As President George W. Bush and Prime Minister Tony Blair prepared for crisis talks in mid-Atlantic, Britain said yesterday that a US-led war on Iraq was increasingly likely -- and maybe just days away.
"The prospect of military action is now much more probable," Blair's Foreign Secretary Jack Straw said.
The White House said the summit in the Azores with Spain today was no council of war but a last chance for diplomacy after other Security Council members rebuffed the trio's repeated efforts to win a clear UN mandate for an invasion.
But diplomats at the UN said Washington's swift rejection of a proposal by Chile to break the impasse on another resolution indicated that UN negotiations were all but over.
Adam Ingram, Britain's armed forces minister, agreed the world may be just days from a conflict. "I think that language which has been used over recent days in London would lead us to that conclusion," he said in Athens in answer to a question.
A quarter of a million American and British soldiers are massed around Iraq, in the Kuwaiti desert, air bases and warships, ready to unseat Iraqi President Saddam Hussein. Their generals would rather fight now than in mounting summer heat.
Straw told the BBC that Saddam could still avert war by a "last-minute" compliance with UN demands to disarm -- though Baghdad insists it is already meeting those requirements.
Keen to widen splits in the Security Council, Iraq gave the United Nations on Friday what Baghdad called "reliable evidence" that it had destroyed all its stocks of VX nerve gas. It said it would supply a similar report on anthrax soon, though few diplomats expect Iraq's arguments to sway Washington and London.
Yesterday, Iraqi technicians went on with the UN-ordered destruction of al-Samoud 2 missiles.
Bush and Blair will be joined by Spanish Prime Minister Jose Maria Aznar and Portuguese Prime Minister Jose Manual Durao Barroso at the Lajes US air base on Portugal's Azores.
Bush, Blair and Aznar have been trying for weeks to build a nine-vote majority on the 15-nation Security Council for a resolution paving the way to war.

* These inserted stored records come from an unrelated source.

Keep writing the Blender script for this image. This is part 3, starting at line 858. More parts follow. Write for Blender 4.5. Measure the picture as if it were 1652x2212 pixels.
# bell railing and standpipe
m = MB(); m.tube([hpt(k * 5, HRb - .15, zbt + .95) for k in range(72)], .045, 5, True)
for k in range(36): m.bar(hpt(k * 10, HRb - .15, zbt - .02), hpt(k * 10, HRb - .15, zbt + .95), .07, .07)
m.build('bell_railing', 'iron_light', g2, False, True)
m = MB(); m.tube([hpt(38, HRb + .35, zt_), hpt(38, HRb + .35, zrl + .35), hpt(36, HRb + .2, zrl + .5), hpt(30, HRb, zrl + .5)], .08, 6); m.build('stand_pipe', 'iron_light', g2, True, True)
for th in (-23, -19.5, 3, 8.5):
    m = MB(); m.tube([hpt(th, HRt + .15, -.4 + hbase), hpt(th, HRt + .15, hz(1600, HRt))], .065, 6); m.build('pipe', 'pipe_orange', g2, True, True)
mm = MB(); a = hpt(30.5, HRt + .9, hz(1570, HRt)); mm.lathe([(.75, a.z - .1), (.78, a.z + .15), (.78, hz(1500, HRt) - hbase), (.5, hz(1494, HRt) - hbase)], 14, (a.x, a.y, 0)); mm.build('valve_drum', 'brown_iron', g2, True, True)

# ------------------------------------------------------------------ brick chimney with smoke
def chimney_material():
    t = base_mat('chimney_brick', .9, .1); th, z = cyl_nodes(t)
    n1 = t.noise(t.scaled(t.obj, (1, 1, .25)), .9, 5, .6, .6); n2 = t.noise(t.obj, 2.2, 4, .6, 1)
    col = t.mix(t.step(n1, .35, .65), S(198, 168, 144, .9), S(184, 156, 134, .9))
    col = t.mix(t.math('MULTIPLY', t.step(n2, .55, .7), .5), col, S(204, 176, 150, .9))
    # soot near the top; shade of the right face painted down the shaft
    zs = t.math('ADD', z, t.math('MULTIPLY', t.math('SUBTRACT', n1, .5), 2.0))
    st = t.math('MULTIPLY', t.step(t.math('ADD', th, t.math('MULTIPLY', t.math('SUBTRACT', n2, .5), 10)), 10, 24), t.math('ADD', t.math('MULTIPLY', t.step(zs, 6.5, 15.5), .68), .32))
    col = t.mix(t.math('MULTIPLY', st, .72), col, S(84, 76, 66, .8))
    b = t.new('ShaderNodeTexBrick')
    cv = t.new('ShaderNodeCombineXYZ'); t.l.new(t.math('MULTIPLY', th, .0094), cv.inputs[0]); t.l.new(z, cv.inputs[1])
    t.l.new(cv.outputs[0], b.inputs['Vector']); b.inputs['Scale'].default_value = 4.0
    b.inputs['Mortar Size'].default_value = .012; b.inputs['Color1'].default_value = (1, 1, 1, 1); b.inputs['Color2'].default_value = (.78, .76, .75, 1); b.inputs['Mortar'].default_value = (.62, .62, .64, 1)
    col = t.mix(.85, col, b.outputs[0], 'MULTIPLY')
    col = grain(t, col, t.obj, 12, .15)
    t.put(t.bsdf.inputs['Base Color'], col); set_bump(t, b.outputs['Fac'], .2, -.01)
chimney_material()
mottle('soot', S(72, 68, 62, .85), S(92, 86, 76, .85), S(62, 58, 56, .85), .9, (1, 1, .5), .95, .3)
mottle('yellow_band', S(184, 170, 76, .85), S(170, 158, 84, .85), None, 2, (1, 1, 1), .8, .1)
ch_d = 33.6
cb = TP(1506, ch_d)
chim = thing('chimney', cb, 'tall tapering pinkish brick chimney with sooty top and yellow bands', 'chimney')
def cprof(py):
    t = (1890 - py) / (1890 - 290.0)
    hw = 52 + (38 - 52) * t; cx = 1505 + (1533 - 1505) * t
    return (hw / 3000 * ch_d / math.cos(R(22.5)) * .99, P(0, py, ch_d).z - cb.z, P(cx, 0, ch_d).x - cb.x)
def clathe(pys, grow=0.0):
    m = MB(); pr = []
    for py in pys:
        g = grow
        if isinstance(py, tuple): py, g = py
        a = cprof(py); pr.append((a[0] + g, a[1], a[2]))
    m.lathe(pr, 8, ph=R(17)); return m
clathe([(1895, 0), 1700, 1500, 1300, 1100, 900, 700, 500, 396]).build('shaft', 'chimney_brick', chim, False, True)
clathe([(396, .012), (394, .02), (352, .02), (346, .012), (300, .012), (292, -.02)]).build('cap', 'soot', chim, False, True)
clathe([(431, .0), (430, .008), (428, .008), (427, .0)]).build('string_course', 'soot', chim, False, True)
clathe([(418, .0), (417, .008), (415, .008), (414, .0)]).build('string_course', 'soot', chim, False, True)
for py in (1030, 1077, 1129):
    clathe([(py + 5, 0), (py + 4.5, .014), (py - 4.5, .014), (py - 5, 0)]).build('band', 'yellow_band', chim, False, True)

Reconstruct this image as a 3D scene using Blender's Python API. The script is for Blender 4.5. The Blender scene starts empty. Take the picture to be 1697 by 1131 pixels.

Blair in particular is keen for clear UN backing to assuage anti-war sentiment at home.
But despite arguing, arm-twisting and apparent inducements such as Friday's move to lift US sanctions on Pakistan, only one other nation, Bulgaria, has publicly declared its support.
Veto-wielding France and Russia, along with Germany, have led counter-arguments that the UN inspections process to disarm and contain any threat from Saddam is working.
Some UN diplomats say the Azores summit may decide to withdraw the resolution rather than risk the humiliation, and legal complications, of seeing it voted down.
Bush has that said he needs no UN backing for a war he portrays as defensive and that, even if he did, last year's Resolution 1441 warning of "serious consequences" is sufficient.
A proposal by Chile, one of six uncommitted council members, which sought to give Iraq three more weeks to disarm, was quickly dismissed by the White House as a "non-starter".
In Iraq, thousands took part in government-organized marches to show their support for Saddam. "Bush, Bush, listen well; We all love Saddam Hussein!" marchers in Baghdad chanted.
Peace marches were expected in several countries. More than 3,000 people rallied against war on Iraq in the Thai capital Bangkok yesterday. In Washington, anti-war crowds were expected to surround the White House later in the day.